Let's start off with pictures.
Pictures have always been a soft spot for me, if it wasn't obvious
enough in my
How to Lady Proof Your Room spiel. Holding on to some pictures
hidden somewhere, like a dictionary with a hole cut in it, is only
natural. Pictures up on the wall? No go. I once dated a guy where if
you walked into his room, his ex-girlfriend could have easily been
mistaken for his fiancé, and I easily could have been mistaken for
his sister. If you haven't experienced this already, girls are not
cool with the ex being visible in pictures or in person. We would
rather imagine her as some shrew with leprosy. No really, we would.
The way you interact with your ex varies depending on the status of
your previous relationship. If you broke up over a year ago,
communication is fine. An occasional phone call can be expected or
an email with some life updates can be expected, maybe even an IM if
your feeling especially friendly. Text messages are by no means
acceptable though. Texting is not something you do to "catch up."
Texting is something you do when you are bored, flirting, or
nervous. If your current fling finds a text to or from your ex,
prepare to find yourself treading on thin ice. Girls would like
finding an ex-text about as much as they would like to find out that
Paris Hilton is transferring to their school.

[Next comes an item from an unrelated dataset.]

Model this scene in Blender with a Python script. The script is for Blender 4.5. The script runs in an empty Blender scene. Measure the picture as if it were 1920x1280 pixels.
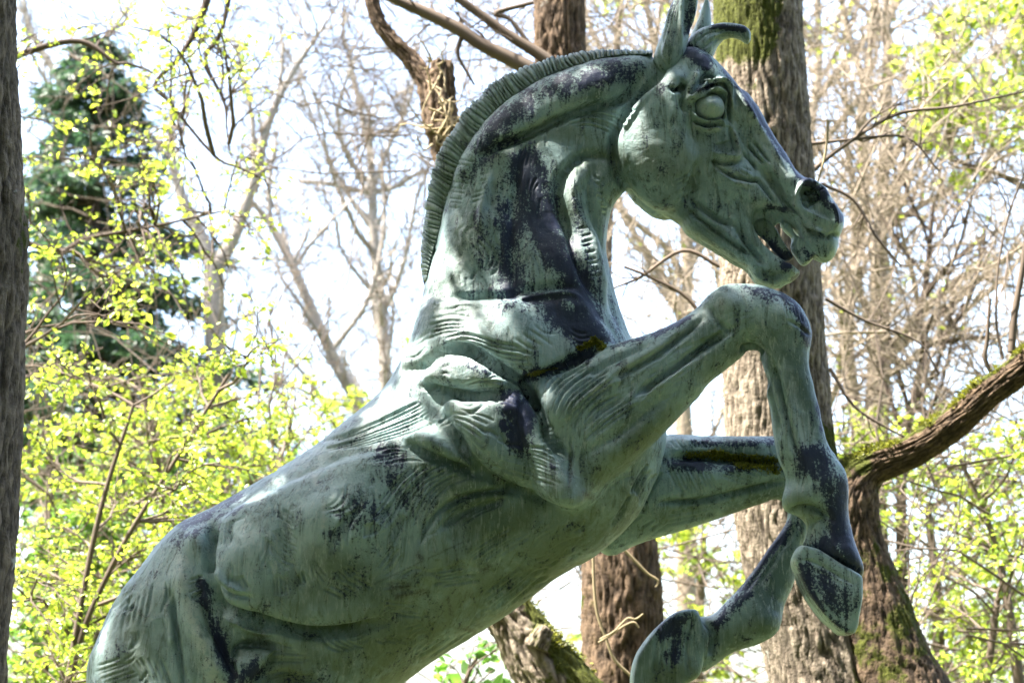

If you broke up recently, I would recommend putting any kind of
communication on hold. This is obviously not an option if you are in
the same group of friends or go to a small school but if at all
possible, try to do the impossible: remove them from your buddy
list, take their number out of your phone, and put the pics in a
drawer. Getting over someone is a lot easier if they're not in your
face anyway. And it's a lot harder to drunk dial someone if they're
not in your phone book. If you break up and are on great terms right
away, chances are you are probably still having great sex with that
person too. Good sex can get in the way of making a clean cut. It is
usually a good idea to chill and spend some time with your friends
and without a new woman or man in your life right after the split,
because a rebound relationship usually just makes things more
complicated and uncomfortable.
Once you do get into a rebound
relationship—which we all do even though we shouldn't—either be
completely honest with the new person you're seeing (i.e. you're
still vulnerable from a recent breakup and you're not sure what you
want right at the moment) or, conversely, try to keep it on the DL.

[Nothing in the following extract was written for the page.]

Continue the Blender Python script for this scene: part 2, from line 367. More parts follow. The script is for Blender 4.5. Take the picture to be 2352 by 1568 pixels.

If you can't be honest but are going to do it anyways, don't put it
in this new person's face. Save the drunk dials and Facebook pokes
for your alone time. If you are not over someone, try to come to
terms with it. The best way to judge this is by estimating how much
time you spend talking to your friends about them. A few times a
week: okay, understandable. Daily: you may need some more time.
Throughout the day: you definitely need some more time. Sometimes it
would be nice to date someone who doesn't have anyone in their past
for you to fret over, however, a person without experience is just
as much of a bummer as someone who seems slightly too experienced.
If you are confident in your new relationship, and by this I mean
you're pretty sure your new boyfriend isn't still hooking up with
his ex and is legitimately interested in you, try to let go of his
past. Sure it's easy to stress over, but frantically searching for
someone who goes to his ex-girlfriend's school so you can check out
her Facebook profile is borderline psycho. The more relaxed you are
about his past, the more relaxed he will be. While some people may
carry baggage, not everyone's bags need to be searched.